I have been married before but my fiancée has not. I have had the big wedding and would prefer something small, but he wants to go all out. Is this in poor taste?
It is no longer considered in poor taste to have an extravagant second wedding. But more importantly, it should be something that you are BOTH comfortable with. Consider a compromise, and choose a wedding that has some of the elements your fiancée is looking for, but also respects your position. Each one of you take a look at your vision of the wedding day and prioritize those elements most important. Then adhere to those guidelines throughout the planning process.
 
My parents are divorced and my mother is remarried. My Dad says that he will not attend the wedding nor walk me down the aisle if her husband is there. What do I do?

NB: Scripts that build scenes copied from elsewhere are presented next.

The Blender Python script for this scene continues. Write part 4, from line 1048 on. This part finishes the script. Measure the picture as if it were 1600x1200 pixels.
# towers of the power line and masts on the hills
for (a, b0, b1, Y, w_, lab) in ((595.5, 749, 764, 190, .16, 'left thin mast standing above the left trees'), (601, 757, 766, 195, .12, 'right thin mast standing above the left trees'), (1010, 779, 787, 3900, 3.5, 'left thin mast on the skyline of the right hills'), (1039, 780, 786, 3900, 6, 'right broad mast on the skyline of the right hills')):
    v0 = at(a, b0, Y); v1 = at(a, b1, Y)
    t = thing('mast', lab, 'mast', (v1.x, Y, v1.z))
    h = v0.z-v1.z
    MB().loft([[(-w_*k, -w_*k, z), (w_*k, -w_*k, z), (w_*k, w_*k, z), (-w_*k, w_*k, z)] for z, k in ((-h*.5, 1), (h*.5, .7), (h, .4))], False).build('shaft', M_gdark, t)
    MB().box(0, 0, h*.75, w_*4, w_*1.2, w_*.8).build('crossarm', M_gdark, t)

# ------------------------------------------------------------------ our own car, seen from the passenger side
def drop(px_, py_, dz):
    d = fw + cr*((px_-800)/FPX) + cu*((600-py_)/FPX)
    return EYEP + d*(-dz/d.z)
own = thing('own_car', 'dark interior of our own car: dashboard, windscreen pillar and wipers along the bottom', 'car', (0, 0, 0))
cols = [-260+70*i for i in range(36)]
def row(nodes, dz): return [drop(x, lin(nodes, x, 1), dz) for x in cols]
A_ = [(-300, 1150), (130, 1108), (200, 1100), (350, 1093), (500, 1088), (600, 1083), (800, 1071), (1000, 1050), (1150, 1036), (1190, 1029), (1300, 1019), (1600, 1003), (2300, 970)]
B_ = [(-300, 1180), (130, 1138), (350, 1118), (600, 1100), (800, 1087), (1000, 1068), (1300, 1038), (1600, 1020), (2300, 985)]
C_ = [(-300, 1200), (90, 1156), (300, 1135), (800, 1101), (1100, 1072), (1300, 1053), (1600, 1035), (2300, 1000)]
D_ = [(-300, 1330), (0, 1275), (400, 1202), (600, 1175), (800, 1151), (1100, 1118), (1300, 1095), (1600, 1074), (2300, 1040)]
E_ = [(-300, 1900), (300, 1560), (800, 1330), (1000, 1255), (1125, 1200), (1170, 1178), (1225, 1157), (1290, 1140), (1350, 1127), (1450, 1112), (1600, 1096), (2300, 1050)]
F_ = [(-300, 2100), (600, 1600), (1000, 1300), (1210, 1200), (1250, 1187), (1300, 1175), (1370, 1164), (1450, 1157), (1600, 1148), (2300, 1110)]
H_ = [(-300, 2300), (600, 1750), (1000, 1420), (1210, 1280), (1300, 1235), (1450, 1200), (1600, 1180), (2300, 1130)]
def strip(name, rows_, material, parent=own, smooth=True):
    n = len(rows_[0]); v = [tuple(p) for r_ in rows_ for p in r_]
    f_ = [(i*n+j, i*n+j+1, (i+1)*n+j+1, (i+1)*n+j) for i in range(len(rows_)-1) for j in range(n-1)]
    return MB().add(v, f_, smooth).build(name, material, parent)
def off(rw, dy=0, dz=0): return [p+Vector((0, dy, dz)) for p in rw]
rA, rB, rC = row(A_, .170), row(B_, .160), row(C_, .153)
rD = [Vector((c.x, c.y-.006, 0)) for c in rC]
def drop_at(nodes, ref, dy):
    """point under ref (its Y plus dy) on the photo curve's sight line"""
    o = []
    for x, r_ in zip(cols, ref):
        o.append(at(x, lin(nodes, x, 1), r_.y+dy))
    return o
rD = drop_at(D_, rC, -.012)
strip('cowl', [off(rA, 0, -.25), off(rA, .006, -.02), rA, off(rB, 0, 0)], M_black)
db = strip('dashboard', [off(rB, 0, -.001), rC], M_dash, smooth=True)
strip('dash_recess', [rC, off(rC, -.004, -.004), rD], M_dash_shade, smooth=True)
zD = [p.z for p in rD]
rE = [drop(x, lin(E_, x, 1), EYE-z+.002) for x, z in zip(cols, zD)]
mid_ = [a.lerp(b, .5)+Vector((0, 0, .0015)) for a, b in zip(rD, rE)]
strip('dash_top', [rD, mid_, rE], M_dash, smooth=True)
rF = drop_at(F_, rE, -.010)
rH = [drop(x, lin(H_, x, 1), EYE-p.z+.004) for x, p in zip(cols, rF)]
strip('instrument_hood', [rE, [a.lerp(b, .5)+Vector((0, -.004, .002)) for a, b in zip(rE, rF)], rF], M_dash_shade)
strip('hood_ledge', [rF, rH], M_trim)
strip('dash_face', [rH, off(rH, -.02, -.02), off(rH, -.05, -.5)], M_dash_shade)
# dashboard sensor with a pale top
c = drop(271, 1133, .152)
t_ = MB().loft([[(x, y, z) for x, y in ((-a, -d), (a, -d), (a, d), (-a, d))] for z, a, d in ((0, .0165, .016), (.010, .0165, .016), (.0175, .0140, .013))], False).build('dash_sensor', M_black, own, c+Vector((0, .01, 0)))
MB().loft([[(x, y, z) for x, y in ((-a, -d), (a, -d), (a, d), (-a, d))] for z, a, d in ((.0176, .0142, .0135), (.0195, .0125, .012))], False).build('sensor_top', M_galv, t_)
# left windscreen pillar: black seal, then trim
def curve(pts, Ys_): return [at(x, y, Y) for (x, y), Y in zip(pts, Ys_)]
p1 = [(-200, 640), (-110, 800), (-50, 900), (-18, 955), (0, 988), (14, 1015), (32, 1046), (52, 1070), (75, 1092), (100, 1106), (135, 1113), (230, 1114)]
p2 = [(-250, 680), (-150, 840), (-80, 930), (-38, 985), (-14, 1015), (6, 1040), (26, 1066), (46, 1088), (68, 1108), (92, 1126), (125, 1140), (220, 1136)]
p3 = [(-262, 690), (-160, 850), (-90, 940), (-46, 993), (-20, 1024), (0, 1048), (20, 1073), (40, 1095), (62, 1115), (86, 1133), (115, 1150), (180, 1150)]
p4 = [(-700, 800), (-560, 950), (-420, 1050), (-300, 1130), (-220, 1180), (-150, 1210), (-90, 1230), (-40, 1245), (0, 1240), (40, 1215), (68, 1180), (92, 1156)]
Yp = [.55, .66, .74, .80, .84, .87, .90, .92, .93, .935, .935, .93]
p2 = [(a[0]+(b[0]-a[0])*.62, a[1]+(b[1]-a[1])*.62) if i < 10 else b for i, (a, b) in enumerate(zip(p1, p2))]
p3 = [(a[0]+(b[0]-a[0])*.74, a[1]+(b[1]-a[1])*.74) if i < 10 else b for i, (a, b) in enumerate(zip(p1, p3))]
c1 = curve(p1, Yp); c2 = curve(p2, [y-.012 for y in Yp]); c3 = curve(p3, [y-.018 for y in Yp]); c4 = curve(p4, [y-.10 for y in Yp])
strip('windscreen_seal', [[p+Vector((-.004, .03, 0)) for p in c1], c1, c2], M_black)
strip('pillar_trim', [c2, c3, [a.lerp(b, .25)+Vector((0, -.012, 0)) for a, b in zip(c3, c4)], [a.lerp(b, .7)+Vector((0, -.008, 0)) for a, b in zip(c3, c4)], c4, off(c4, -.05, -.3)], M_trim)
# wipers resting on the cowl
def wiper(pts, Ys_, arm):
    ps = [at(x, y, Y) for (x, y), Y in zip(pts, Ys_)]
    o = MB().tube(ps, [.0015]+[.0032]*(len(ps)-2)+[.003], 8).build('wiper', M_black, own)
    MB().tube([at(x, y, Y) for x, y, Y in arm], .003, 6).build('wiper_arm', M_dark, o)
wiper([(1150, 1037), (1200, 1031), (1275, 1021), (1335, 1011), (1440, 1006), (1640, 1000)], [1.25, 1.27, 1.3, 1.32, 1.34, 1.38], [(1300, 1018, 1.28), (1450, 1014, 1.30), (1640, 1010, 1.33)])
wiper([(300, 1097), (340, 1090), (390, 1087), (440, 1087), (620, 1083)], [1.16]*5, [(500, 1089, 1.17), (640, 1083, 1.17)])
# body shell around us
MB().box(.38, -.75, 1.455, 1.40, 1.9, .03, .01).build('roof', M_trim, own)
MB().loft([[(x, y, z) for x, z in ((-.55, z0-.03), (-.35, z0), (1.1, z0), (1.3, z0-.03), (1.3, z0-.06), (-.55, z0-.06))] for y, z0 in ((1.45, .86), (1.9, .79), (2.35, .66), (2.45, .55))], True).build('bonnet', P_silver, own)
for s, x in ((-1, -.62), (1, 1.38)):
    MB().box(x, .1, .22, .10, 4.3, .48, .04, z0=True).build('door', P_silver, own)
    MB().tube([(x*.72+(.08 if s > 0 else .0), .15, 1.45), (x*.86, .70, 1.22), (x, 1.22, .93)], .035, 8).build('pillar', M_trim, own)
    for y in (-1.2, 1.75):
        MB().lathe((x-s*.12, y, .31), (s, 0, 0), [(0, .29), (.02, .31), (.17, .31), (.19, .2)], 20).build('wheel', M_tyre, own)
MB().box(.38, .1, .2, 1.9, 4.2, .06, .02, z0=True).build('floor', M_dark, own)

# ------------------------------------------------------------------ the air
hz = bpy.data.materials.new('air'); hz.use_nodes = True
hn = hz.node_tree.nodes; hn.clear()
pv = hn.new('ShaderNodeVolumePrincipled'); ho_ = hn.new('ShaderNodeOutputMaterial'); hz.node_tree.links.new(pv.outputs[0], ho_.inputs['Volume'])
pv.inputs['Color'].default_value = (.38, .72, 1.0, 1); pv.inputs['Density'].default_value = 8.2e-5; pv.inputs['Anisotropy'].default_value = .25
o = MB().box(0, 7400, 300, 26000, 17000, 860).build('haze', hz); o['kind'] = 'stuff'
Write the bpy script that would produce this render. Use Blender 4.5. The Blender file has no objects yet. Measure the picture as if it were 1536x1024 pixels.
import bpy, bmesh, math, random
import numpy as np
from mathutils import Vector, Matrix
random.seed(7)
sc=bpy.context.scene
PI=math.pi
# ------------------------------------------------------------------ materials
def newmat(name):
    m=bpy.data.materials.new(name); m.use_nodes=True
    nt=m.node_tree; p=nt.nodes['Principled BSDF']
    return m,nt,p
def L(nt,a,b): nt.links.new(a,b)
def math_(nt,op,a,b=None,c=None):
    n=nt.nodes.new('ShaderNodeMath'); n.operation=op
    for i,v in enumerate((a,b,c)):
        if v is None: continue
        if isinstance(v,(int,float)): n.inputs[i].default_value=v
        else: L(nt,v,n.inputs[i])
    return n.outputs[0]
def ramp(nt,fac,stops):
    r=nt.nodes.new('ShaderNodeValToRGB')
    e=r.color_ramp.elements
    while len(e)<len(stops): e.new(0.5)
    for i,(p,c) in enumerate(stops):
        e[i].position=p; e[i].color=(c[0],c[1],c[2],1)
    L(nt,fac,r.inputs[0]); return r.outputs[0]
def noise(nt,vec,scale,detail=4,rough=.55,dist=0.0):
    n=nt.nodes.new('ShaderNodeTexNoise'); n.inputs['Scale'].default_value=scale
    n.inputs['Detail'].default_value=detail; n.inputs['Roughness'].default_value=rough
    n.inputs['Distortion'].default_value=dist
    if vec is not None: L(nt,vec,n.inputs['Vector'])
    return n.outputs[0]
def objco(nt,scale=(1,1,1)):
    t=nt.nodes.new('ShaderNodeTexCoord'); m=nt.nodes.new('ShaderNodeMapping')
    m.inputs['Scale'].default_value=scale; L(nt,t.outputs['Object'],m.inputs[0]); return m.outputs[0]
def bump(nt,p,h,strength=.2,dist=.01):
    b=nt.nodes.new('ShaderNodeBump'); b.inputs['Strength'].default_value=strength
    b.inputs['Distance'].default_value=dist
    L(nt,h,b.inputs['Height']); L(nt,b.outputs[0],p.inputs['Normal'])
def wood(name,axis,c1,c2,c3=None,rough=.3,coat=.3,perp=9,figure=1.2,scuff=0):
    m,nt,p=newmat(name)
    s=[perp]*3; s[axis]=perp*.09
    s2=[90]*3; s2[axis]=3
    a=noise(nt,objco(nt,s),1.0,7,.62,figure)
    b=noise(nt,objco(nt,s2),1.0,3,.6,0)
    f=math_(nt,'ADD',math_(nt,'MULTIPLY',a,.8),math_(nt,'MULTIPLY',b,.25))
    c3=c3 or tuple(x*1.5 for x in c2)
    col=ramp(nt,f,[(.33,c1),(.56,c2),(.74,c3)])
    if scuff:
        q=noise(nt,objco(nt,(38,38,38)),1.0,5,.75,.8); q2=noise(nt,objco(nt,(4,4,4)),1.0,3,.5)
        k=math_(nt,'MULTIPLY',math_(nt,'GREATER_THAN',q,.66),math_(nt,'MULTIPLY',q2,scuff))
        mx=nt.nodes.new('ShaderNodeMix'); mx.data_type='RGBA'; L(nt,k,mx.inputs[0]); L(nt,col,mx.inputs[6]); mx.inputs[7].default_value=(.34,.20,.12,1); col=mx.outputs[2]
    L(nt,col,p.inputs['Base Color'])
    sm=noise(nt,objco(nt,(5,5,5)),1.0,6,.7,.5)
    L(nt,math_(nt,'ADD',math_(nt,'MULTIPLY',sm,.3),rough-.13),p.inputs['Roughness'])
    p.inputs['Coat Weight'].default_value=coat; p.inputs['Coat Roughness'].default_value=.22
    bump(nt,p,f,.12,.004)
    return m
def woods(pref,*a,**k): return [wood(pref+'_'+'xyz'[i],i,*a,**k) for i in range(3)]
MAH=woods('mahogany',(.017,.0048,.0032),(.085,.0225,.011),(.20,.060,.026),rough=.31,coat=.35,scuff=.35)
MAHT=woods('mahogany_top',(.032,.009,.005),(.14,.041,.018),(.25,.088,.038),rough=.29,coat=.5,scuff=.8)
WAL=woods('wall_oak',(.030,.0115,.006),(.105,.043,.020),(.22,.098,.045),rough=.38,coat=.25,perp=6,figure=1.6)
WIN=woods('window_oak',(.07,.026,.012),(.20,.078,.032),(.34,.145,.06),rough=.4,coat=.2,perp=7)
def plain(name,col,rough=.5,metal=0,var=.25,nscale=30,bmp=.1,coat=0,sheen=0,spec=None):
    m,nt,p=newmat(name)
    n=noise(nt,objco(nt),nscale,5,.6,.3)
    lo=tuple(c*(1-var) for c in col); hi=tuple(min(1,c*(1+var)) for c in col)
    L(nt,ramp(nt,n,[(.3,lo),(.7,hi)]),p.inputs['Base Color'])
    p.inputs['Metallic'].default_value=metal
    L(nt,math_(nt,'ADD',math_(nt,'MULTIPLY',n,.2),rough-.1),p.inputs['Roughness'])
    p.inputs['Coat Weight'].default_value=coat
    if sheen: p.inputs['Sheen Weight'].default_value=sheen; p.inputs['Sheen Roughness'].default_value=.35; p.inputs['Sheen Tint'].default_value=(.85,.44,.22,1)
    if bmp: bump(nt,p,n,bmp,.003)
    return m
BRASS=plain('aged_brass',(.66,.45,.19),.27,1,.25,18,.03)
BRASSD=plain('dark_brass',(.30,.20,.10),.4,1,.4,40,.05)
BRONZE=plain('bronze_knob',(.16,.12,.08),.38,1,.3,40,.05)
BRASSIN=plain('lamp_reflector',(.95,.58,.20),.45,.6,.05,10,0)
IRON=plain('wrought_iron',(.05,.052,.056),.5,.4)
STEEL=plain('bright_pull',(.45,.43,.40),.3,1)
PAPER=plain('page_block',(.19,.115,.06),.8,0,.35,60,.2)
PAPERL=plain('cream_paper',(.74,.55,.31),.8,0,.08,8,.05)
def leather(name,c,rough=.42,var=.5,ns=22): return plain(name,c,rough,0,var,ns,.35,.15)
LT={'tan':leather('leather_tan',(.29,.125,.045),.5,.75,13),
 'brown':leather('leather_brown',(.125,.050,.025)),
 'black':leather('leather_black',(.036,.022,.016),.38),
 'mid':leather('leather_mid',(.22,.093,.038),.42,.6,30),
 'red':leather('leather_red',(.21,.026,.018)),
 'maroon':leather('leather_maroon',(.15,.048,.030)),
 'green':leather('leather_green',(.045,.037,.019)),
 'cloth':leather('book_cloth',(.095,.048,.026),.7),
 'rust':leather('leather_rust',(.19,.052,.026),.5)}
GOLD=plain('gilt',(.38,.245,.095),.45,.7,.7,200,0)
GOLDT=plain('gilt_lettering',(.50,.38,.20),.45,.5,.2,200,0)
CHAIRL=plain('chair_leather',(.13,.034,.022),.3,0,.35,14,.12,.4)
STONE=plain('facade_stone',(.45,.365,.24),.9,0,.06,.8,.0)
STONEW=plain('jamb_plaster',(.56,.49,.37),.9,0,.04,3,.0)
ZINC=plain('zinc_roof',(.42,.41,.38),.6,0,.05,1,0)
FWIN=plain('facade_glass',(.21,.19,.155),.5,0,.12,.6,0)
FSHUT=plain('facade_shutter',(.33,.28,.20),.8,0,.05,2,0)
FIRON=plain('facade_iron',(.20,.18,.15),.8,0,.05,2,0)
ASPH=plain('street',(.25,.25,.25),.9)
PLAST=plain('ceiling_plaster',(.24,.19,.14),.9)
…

This is a sticky situation. Emotions are running high. It is important to first let your dad know that his feelings are acknowledged and understood. Then gently coax him to realize how much his being there means to you. Even though he and your mom are no longer together, you will always be his little girl and he will always be your daddy. Remind him that this special day is about YOU and supporting the big step you are about to make. Let him know he does not have to sit with or even speak to his ex-wife, but that you would really appreciate him being able to put his personal conflicts aside for one day. Let him know that you want him to be as comfortable as possible and listen attentively to any suggestions he may have to make the experience more palatable for him. In the end, if he just won't budge, accept the situation and make other plans for your entrance. Try to be understanding and don't let his feelings about the past affect your future relationship with him.
 
What is the best age for a Flower Girl and Ring Bearer to be in a wedding and not steal the show?
Our experience has been that children over the age of five will have just enough maturity to be cute but not steal the show. If the children are eight years old or above, it is appropriate to appoint them them as junior bride's maids and junior groomsmen.